The High Court judge heard that the woman was allegedly told she would be killed if she didn't wed the 27-year-old groom, whom she eventually fled from and returned to Britain.

Justice Parker ordered that the marriage - which came two-and-a-half weeks after the death of the first husband - should be annulled because it was forced on the woman.

The judge, who barred identification of the parties to protect the woman, ordered that copies of her ruling should be sent to the Home Office and Metropolitan Police.

The wife told the judge her first husband's family in Punjab was wealthy and influential and she was from a poor background. They had arranged her first marriage in India and she came to Britain where her husband served a jail sentence for drug offences.

He was killed in a car accident in India and when she went to his funeral, her father-in-law ordered her to marry his nephew, who was two years younger than her.

Justice Parker said the wife had told her that in Punjab she had been given sedative pills by her husband's family and then injected with drugs when they believed she was not taking them.

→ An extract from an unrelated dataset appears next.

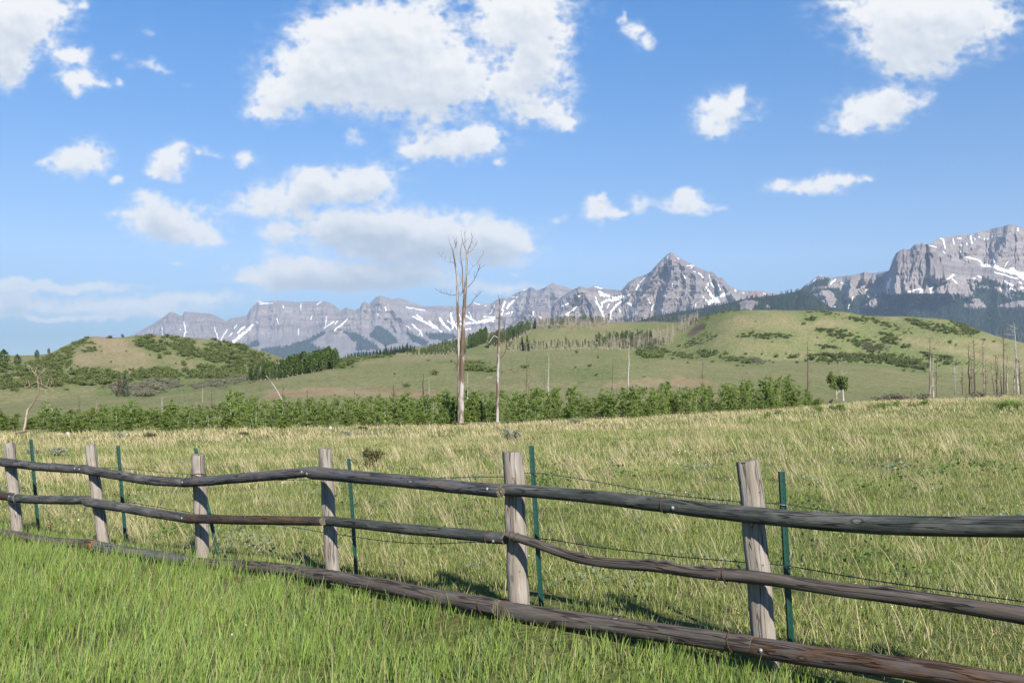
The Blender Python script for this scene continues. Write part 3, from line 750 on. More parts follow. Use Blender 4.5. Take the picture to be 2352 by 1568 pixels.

''Her father-in-law continued to put pressure on her with implied and direct threats. She was not allowed to see her parents and only allowed to make supervised telephone calls. She was confined to her room and closely guarded,'' the court heard.

The threats included that she would never see her parents again and would not be allowed to go back to Britain.

On more than one occasion, her father-in-law said to her he could kill her and make it look like suicide, said the judge.

The woman said she had only met the nephew once before and when she saw him in a corridor and asked him what was going on, he said he did not want to talk about it.

The judge said, ''She told me it was not part of her culture to marry so soon after a death and for a wedding to take place so soon after her husband's death was quite unprecedented.'' The judge said she was told by the woman that the new husband forced her to have sex with him. She ran away and now lives at a secret address in London.

Justice Parker said, ''The story is a dramatic one. The evidence and what the petitioner has said wholly convinces me that her account is true. She was tearful, distressed, sad and upset.'' The judge said she believed the wife when she said her first husband had a 'serious criminal history' from which his family had not protected her.

Of the second marriage, she said, ''I am quite satisfied that if she had not been subjected to the threats and pressure she would not have entered into this marriage.'' Lawyers representing the woman said she was now considering taking legal action against the family for damages for the distress she suffered.